Con el fin de enlazar --más o menos-- todas esas burbujas narrativas, ¡Ave, César! se sirve de la figura de Eddie Mannix (Josh Brolin), un productor que trabaja día y noche haciendo de niñera de las estrellas, solucionando sus problemas y manteniéndolas lejos de las páginas del corazón. Mientras se atormenta preguntándose qué sentido tendrá hacer películas y sufre por los pecados de los demás, este Jesucristo de la fábrica de sueños encajaría en el perfil de personaje quintaesencial de los Coen --el pelele sobrepasado por las fuerzas del caos-- de no ser porque lo que aquí realmente les interesa es mostrar a Scarlett Johansson convertida en una sirena, y a Channing Tatum bailando un número de claqué disfrazado de marinero gay, y a George Clooney vestido con minitoga y sandalias de gladiador.

"Joel y Ethan siempre hacen lo mismo: me llaman y me dicen: 'George, hemos escrito este personaje contigo en mente', y el personaje en cuestión siempre resulta ser un idiota", se lamenta el actor, entre risas, acerca de sus cuatro colaboraciones con los directores. "Pero en todo caso disfruto del modo en que se ríen de mí", añade.

Junto a ellos, la película incluye secuestradores, y cowboys tarugos, y guionistas comunistas, y a Herbert Marcuse, y a Saulo de Tarso, y a tanta gente envuelta en tantos enredos que es fácil pasar por alto que, en realidad, el ruido es mucho y las nueces más bien pocas.
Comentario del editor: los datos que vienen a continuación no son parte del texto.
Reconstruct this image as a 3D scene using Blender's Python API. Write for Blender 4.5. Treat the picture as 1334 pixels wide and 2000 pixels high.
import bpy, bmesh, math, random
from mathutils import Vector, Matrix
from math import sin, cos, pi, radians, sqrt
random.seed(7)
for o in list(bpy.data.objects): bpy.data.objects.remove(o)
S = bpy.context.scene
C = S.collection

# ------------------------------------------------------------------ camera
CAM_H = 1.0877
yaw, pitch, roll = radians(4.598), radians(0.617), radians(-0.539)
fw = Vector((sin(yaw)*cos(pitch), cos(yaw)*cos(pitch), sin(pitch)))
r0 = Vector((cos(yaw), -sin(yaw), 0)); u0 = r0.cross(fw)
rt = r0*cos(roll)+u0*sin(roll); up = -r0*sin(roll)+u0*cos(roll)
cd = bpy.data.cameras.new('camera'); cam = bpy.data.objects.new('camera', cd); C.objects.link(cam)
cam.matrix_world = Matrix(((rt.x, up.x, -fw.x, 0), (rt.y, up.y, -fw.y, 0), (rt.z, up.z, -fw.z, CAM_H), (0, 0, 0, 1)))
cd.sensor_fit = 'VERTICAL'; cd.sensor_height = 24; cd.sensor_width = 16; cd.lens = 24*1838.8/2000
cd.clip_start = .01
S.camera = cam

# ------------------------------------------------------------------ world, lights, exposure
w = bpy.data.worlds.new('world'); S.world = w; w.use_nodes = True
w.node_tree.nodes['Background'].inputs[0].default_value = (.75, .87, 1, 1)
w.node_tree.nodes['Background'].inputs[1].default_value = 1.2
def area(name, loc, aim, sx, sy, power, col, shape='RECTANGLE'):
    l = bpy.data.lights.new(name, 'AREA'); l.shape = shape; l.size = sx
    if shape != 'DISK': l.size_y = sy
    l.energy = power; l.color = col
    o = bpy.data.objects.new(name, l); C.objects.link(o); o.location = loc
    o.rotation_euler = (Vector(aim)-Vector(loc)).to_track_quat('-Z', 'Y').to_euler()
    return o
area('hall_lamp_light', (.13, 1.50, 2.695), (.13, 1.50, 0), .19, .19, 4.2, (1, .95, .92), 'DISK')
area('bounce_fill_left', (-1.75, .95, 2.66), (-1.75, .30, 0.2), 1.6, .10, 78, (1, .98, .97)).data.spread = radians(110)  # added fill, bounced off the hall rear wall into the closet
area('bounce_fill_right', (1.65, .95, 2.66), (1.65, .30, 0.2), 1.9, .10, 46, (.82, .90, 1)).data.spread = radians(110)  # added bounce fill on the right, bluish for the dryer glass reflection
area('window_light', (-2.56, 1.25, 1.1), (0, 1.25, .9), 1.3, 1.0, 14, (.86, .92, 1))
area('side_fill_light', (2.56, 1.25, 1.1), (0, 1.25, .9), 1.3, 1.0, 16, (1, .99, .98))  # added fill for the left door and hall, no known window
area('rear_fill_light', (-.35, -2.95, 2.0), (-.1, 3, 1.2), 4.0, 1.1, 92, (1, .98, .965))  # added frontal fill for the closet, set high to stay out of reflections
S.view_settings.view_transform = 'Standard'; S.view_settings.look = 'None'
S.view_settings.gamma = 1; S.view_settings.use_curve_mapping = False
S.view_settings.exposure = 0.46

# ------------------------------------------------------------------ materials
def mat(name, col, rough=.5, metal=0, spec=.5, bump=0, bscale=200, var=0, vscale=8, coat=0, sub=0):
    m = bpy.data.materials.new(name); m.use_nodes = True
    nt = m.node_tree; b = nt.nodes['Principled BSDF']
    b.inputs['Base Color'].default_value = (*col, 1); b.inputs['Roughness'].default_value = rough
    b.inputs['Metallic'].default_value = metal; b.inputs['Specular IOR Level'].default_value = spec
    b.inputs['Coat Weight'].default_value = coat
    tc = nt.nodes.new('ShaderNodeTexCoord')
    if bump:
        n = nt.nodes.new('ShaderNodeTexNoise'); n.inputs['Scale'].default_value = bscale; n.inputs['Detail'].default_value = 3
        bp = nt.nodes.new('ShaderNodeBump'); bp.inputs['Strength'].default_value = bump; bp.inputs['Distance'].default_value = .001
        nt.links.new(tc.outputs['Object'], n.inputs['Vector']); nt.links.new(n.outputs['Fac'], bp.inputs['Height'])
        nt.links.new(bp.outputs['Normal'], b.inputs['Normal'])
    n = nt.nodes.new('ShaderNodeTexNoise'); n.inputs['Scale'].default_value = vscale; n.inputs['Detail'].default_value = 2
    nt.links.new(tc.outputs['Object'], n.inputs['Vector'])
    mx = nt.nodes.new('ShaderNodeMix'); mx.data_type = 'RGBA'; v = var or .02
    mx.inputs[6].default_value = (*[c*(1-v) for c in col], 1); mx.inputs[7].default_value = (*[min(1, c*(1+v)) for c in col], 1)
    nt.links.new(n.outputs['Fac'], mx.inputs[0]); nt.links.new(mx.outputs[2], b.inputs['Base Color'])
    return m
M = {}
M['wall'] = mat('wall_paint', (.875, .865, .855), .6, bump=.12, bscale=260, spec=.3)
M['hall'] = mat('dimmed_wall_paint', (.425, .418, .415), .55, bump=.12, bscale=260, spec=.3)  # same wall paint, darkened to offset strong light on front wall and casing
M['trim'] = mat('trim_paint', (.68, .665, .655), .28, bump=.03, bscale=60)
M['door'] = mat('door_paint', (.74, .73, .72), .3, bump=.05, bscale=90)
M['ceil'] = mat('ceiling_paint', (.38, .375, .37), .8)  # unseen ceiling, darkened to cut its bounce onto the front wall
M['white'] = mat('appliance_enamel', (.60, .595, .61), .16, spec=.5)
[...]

No hay una verdadera historia ni personajes con cara y ojos, y muchas interpretaciones son poco más que cameos. Por momentos, ¡Ave, César! funciona menos como una película que como una sucesión de secuencias impagables, de esas que tan bien quedan en el tipo de videoclips antológicos que ilustran premios honoríficos y obituarios.